### AIM
Write out again the entries from the first line to the line that includes "COL = SC.collection", keeping both of those lines.

(Rows from a 3D scene dataset)
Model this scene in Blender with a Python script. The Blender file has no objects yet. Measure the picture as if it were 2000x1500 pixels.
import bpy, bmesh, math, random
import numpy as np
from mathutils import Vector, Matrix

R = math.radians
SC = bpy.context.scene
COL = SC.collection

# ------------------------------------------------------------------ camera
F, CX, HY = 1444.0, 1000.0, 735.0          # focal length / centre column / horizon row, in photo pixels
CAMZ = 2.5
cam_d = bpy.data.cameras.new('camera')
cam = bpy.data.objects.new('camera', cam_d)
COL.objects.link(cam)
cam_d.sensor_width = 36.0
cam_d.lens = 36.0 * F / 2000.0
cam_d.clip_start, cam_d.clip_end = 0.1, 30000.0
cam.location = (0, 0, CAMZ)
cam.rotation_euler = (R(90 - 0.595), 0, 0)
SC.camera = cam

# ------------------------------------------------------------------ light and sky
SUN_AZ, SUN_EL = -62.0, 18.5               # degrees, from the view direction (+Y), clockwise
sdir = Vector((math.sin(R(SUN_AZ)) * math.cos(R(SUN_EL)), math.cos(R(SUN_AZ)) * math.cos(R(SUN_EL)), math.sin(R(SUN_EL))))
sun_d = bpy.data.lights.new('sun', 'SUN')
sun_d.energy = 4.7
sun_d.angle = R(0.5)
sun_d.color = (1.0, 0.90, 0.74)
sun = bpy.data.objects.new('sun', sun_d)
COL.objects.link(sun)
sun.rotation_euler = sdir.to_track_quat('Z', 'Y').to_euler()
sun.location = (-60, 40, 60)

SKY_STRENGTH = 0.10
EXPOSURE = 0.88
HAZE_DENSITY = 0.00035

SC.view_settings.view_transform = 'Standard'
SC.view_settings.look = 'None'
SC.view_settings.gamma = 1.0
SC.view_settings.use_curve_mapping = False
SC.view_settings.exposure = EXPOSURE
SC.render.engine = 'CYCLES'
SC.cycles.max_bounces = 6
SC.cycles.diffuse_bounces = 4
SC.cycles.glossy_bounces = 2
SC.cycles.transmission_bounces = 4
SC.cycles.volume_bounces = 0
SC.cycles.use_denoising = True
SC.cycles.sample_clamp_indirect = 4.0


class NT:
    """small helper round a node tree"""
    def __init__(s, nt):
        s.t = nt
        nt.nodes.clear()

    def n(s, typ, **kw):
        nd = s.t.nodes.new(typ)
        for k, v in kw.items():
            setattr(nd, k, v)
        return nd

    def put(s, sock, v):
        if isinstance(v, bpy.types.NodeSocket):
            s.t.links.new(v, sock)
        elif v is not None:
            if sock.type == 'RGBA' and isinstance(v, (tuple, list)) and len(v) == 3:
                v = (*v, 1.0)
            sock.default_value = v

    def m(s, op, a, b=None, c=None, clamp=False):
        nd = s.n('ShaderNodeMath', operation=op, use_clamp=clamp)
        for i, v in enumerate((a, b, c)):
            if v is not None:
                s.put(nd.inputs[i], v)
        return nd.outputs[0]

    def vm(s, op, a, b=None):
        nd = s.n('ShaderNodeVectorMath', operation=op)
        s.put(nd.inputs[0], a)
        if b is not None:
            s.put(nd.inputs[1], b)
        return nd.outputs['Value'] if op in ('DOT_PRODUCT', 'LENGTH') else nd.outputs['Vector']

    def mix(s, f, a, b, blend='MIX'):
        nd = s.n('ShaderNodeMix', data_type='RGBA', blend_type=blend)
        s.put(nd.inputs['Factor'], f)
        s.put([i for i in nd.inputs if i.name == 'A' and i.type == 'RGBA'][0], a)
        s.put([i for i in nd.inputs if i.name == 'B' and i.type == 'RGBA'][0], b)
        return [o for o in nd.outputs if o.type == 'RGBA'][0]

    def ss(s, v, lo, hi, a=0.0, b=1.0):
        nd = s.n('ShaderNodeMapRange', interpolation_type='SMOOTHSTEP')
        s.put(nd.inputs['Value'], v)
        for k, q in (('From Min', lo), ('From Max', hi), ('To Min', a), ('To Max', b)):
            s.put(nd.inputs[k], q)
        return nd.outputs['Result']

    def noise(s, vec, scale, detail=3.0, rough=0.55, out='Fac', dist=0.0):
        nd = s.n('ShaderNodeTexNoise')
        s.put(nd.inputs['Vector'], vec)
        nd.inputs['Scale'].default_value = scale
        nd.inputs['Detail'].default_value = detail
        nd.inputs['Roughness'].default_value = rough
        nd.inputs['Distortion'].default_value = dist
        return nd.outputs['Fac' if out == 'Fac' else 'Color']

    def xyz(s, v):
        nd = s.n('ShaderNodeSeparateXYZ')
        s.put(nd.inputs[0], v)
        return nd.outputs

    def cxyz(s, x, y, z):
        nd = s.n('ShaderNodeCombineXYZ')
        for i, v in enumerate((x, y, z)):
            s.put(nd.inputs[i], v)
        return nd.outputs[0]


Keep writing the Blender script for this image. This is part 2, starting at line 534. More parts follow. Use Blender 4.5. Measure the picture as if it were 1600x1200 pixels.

### SOLVED PROBLEM
Model this scene in Blender with a Python script. The Blender file has no objects yet. Measure the picture as if it were 2000x1500 pixels.
import bpy, bmesh, math, random
import numpy as np
from mathutils import Vector, Matrix

R = math.radians
SC = bpy.context.scene
COL = SC.collection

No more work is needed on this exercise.